## begin
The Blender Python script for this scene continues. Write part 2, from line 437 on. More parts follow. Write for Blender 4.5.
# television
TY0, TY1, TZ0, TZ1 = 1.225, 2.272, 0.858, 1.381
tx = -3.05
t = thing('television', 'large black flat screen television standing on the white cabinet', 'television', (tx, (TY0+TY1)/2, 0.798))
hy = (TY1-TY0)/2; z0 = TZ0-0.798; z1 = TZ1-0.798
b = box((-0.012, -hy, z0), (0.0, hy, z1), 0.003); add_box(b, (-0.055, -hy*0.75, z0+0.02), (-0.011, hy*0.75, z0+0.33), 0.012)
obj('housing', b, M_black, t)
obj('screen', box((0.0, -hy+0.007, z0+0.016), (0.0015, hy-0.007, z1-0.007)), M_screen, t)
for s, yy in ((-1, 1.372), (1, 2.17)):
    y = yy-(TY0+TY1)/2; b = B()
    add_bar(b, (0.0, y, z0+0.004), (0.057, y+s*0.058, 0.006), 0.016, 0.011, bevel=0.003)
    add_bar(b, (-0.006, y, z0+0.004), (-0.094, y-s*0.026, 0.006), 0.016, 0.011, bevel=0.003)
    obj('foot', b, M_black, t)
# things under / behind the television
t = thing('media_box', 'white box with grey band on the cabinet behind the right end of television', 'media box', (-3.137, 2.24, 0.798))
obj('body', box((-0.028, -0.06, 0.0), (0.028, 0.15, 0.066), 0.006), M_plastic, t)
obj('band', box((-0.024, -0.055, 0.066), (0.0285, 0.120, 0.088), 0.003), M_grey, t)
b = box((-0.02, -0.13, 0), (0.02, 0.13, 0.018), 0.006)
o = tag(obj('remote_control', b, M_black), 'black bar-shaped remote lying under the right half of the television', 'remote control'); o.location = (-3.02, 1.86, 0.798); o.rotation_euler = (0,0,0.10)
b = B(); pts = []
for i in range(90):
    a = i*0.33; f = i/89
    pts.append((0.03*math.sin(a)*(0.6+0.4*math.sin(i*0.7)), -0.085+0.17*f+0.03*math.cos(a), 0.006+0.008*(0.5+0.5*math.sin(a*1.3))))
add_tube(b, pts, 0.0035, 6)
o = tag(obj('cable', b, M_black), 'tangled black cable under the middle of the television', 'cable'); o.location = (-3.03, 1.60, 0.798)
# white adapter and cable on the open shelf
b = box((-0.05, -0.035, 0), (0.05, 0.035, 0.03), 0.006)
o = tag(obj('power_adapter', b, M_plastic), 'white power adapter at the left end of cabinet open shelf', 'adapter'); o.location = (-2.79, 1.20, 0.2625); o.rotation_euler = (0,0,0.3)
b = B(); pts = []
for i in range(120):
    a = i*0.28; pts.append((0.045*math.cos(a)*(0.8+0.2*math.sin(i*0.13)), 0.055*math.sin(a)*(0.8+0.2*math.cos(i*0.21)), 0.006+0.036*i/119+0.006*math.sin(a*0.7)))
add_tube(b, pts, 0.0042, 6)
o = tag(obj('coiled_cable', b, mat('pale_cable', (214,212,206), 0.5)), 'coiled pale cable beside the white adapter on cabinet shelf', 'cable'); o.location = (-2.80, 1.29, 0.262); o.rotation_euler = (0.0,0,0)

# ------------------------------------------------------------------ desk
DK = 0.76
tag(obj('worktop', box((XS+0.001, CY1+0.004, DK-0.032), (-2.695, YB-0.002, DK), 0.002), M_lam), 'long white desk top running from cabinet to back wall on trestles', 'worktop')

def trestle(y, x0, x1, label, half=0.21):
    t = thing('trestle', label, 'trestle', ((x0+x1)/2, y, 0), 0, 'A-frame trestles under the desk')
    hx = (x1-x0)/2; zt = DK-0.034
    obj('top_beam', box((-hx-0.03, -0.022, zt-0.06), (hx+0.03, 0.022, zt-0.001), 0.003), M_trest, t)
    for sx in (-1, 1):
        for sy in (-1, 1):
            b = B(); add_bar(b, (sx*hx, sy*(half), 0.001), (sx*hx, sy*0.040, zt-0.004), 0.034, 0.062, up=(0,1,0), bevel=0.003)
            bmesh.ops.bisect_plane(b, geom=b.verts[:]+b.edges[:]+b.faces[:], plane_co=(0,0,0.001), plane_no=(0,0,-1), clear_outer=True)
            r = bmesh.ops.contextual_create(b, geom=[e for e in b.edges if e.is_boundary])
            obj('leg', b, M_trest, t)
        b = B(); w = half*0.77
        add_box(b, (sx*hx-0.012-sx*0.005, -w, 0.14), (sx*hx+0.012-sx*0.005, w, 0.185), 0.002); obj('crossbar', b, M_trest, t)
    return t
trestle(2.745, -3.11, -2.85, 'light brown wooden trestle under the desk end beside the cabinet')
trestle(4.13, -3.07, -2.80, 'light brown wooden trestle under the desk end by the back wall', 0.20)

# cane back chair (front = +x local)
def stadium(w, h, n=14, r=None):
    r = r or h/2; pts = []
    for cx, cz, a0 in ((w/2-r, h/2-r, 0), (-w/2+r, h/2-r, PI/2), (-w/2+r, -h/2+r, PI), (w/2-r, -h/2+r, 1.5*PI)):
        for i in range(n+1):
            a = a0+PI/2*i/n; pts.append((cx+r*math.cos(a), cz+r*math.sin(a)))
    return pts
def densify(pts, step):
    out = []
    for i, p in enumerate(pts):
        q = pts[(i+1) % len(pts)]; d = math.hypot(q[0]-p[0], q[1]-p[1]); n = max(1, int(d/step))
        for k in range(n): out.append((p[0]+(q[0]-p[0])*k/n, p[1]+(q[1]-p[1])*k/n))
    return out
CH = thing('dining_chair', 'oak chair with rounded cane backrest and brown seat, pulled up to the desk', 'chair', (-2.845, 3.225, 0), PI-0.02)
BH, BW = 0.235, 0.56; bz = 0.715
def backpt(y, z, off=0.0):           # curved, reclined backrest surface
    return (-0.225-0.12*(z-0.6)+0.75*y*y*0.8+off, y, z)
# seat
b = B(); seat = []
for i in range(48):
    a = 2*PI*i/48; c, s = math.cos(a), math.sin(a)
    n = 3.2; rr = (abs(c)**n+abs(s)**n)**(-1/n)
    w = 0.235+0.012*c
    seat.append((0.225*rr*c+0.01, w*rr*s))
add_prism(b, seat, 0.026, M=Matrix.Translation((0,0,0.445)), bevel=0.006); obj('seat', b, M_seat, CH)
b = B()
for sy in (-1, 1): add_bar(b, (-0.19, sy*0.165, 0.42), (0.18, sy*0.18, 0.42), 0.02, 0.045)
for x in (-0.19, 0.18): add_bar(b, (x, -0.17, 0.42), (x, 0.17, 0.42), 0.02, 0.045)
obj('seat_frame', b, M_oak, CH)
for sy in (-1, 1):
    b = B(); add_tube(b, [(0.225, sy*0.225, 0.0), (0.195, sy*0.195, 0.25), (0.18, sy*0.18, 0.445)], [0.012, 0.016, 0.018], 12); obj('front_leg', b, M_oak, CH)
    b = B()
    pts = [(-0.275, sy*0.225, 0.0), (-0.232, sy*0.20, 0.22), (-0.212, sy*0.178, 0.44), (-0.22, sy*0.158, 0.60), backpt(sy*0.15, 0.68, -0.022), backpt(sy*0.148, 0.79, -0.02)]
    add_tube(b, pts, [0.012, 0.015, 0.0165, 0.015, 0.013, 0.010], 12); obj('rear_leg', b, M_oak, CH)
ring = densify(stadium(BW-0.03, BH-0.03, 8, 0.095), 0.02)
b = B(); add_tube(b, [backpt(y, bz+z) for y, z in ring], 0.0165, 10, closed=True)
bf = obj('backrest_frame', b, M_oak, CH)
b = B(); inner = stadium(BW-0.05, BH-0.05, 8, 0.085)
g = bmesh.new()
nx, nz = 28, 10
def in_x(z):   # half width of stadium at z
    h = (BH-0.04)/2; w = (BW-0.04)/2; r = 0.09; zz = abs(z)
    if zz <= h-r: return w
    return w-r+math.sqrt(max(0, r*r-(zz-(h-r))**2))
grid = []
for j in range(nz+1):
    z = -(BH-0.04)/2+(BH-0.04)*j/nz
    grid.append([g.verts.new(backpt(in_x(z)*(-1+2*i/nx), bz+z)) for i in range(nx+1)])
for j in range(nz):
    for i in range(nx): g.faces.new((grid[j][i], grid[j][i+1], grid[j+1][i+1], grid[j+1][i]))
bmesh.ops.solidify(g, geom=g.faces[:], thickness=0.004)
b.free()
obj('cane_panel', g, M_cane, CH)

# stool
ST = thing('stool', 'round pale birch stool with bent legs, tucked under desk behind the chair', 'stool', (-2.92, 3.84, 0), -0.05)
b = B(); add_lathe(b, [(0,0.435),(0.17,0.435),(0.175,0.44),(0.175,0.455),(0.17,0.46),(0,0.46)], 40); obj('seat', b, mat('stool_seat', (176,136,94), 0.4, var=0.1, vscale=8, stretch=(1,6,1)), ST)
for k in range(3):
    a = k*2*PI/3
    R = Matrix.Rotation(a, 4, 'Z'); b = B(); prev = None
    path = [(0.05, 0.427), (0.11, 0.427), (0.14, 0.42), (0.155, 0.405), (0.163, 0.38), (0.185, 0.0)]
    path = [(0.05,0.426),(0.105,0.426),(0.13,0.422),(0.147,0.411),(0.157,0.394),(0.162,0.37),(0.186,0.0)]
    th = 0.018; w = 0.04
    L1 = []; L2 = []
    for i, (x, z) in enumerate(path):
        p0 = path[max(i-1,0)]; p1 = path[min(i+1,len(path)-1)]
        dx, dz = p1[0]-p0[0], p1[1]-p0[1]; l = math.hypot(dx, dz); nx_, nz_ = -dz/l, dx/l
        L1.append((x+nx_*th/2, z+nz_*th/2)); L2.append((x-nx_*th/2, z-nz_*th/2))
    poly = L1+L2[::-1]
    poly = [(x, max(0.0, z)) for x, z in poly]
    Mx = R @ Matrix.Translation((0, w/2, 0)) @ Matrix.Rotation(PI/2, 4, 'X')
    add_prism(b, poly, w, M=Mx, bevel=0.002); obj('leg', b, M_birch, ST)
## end
_Exercise aim_
Pick out all lines containing the string "from".

_Completed task_
The Blender Python script for this scene continues. Write part 2, from line 437 on. More parts follow. Write for Blender 4.5.
tag(obj('worktop', box((XS+0.001, CY1+0.004, DK-0.032), (-2.695, YB-0.002, DK), 0.002), M_lam), 'long white desk top running from cabinet to back wall on trestles', 'worktop')